BRUSSELS (Reuters) - The European Union aims to draw up a master military strategy document to define future threats, goals and ambitions in defence while focusing on six new areas of joint weapons development including tanks, officials and diplomats said.

FILE PHOTO: Josep Borrell, EU High Representative for Foreign Affairs and Security Policy, holds a joint news conference with German Defence Minister Annegret Kramp-Karrenbauer after a meeting with the European Union's defence ministers, in Berlin, Germany, August 26, 2020. REUTERS/Axel Schmidt/Pool/File Photo

The EU’s “Strategic Compass”, the closest thing the EU could have to a military doctrine and akin to NATO’s “Strategic Concept” that sets out alliance goals, is the latest step in accelerating efforts to deepen EU defence cooperation.

After four years of hostility towards NATO by U.S. President Donald Trump, the EU, led by France, wants to become a stand-alone military power in the long term, strong enough to fight on its own and potentially a more useful ally to the United States.

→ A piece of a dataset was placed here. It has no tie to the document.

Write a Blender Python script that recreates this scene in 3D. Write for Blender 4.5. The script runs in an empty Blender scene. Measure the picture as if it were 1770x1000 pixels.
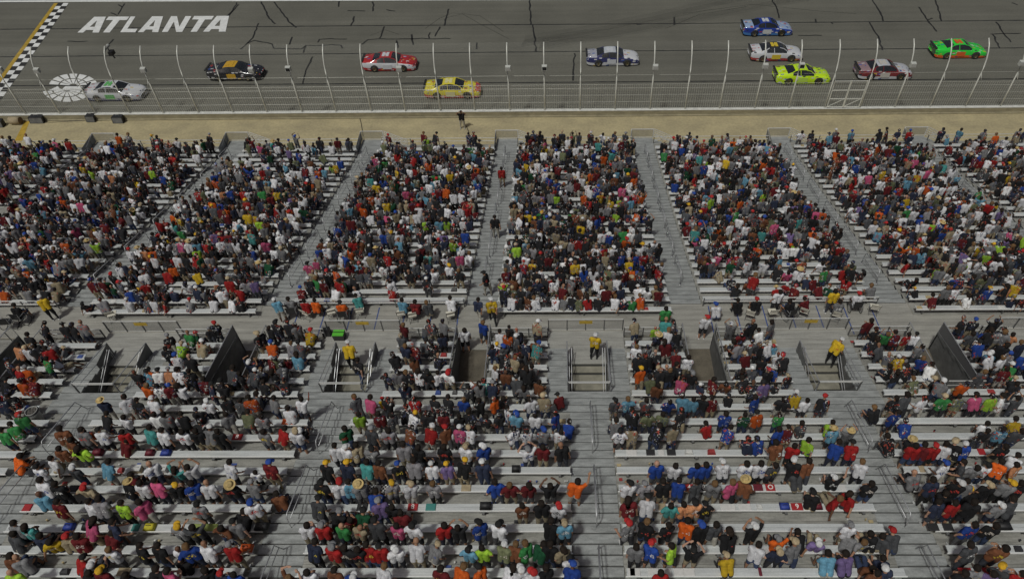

The EU’s top diplomat, Josep Borrell, will brief EU foreign ministers by video conference on Thursday on a confidential, intelligence-based threat analysis before EU defence ministers take up the work at a virtual meeting on Friday, aiming to deliver a final document in 2022.

“We need to build a compass. This is a common way of looking at the world, of defining threats and addressing them together,” said a senior EU official.

The document would not be a list of threats, in part because EU governments have different views on their gravity. Russia is seen with more alarm in the Baltics than in France, where Islamic militancy is more pressing, envoys said.

However, it does signal what Borrell has cited as “an increased momentum to strengthen our collective capacity” since a December 2017 EU defence pact to develop more firepower independently of the United States.

OPPORTUNITY FOR PARIS

Britain’s vote in 2016 to leave the EU, while depriving the bloc of a military power, has given Paris an opportunity to push longstanding ambitions for a bigger EU role in defence, with support from Berlin.

During Britain’s membership, London resisted a major military role for the EU, fearing the creation of an EU army, which officials in Brussels say is not under discussion.

Defence ministers will also receive the bloc’s first annual review on joint capabilities on Friday, which is expected to set out 100 areas for governments to develop together from 2025 over six areas, including battle tanks, maritime patrol vessels, countering drones and jamming technology.

France, Germany, Italy and Spain hope that by developing national defences together, the EU will save money by putting an end to competing national industries that duplicate weapons.

“This is not just another report”, a second senior EU official said of the first review. “This is the path for the EU to plan, spend and cooperate together in countering next-generation threats.”